Aim: With the images removed, repeat the data below exactly.

Data segment:

======

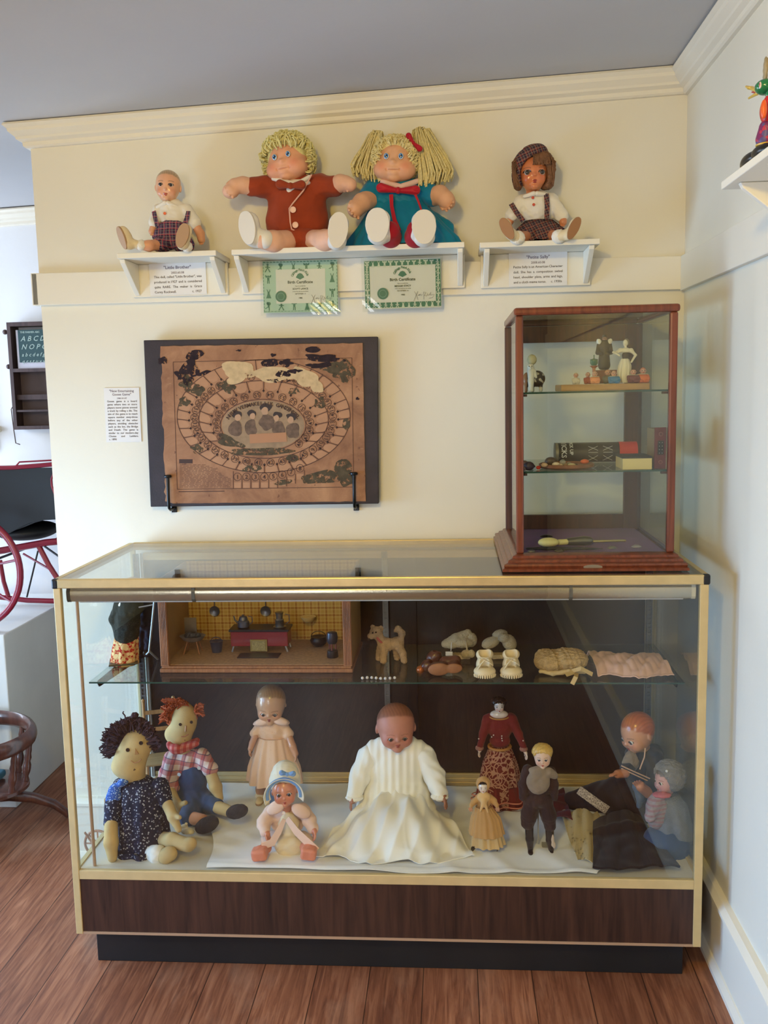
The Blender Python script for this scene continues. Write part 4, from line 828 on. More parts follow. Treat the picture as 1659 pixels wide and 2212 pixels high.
def skincol(rgb): return lambda P: np.tile(srgb(*rgb), (len(P), 1))
SK1 = skincol((222, 160, 122))
d.part('arm', m_sk, [CHAIN([p(334, 485, -.08), p(328, 500, -.085)], [s * 8, s * 7]), hand(p(328, 500, -.085), p(330, 516, -.09) - p(328, 500, -.085), (0, -1, 0), .014)], .0009, .003, colfn=SK1)
d.part('arm', m_sk, [CHAIN([p(422, 486, -.08), p(433, 505, -.08), p(435, 518, -.085)], [s * 9, s * 9, s * 8]), hand(p(435, 518, -.085), (0, -.2, -1), (0, -1, 0), .016)], .0009, .003, colfn=SK1)
d.part('leg', m_sk, [CHAIN([p(345, 528, -.11), p(322, 531, -.15), p(300, 530, -.165)], [s * 12, s * 11, s * 9])], .0014, colfn=SK1)
d.part('leg', m_sk, [CHAIN([p(400, 530, -.11), p(404, 532, -.15)], [s * 12, s * 9])], .0014, colfn=SK1)
m_sh = M('cream_leather', S(224, 206, 168), .5, var=.06); m_so = M('tan_sole', S(176, 140, 104), .6)
d.shoe(p(263, 514, -.190), p(256, 494, -.19) - p(272, 536, -.19), (-.62, -.75, .05), s * 48, s * 20, s * 26, m_sh, m_so, p(302, 530, -.165), s * 9)
d.shoe(p(394, 509, -.205), p(399, 490, -.2) - p(388, 530, -.2), (-.15, -1, .05), s * 50, s * 27, s * 24, m_sh, m_so, p(404, 531, -.165), s * 10)
for q in ((303, 530, -.165), (403, 534, -.176)): d.part('sock', m_ws, [ELL(p(*q), (s * 10, s * 10, s * 10)), ELL(p(q[0] + 3, q[1] - 1, q[2] + .004), (s * 9, s * 9, s * 10))], .0011, wr=(.0006, 500, 1))

# -- big soft boy doll, yarn curls, rust velvet suit
d = Doll('yarn_haired_boy_doll', 'large soft doll with short curly yellow yarn hair and rust-orange velvet suit, arms spread', 'doll', 640, 541, -.085, ST); p, s = d.p, d.m
SKB = (232, 170, 134); m_sv = m_soft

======

Answer for this exercise:
The Blender Python script for this scene continues. Write part 4, from line 828 on. More parts follow. Treat the picture as 1659 pixels wide and 2212 pixels high.
def skincol(rgb): return lambda P: np.tile(srgb(*rgb), (len(P), 1))
SK1 = skincol((222, 160, 122))
d.part('arm', m_sk, [CHAIN([p(334, 485, -.08), p(328, 500, -.085)], [s * 8, s * 7]), hand(p(328, 500, -.085), p(330, 516, -.09) - p(328, 500, -.085), (0, -1, 0), .014)], .0009, .003, colfn=SK1)
d.part('arm', m_sk, [CHAIN([p(422, 486, -.08), p(433, 505, -.08), p(435, 518, -.085)], [s * 9, s * 9, s * 8]), hand(p(435, 518, -.085), (0, -.2, -1), (0, -1, 0), .016)], .0009, .003, colfn=SK1)
d.part('leg', m_sk, [CHAIN([p(345, 528, -.11), p(322, 531, -.15), p(300, 530, -.165)], [s * 12, s * 11, s * 9])], .0014, colfn=SK1)
d.part('leg', m_sk, [CHAIN([p(400, 530, -.11), p(404, 532, -.15)], [s * 12, s * 9])], .0014, colfn=SK1)
m_sh = M('cream_leather', S(224, 206, 168), .5, var=.06); m_so = M('tan_sole', S(176, 140, 104), .6)
d.shoe(p(263, 514, -.190), p(256, 494, -.19) - p(272, 536, -.19), (-.62, -.75, .05), s * 48, s * 20, s * 26, m_sh, m_so, p(302, 530, -.165), s * 9)
d.shoe(p(394, 509, -.205), p(399, 490, -.2) - p(388, 530, -.2), (-.15, -1, .05), s * 50, s * 27, s * 24, m_sh, m_so, p(404, 531, -.165), s * 10)
for q in ((303, 530, -.165), (403, 534, -.176)): d.part('sock', m_ws, [ELL(p(*q), (s * 10, s * 10, s * 10)), ELL(p(q[0] + 3, q[1] - 1, q[2] + .004), (s * 9, s * 9, s * 10))], .0011, wr=(.0006, 500, 1))

# -- big soft boy doll, yarn curls, rust velvet suit
d = Doll('yarn_haired_boy_doll', 'large soft doll with short curly yellow yarn hair and rust-orange velvet suit, arms spread', 'doll', 640, 541, -.085, ST); p, s = d.p, d.m
SKB = (232, 170, 134); m_sv = m_soft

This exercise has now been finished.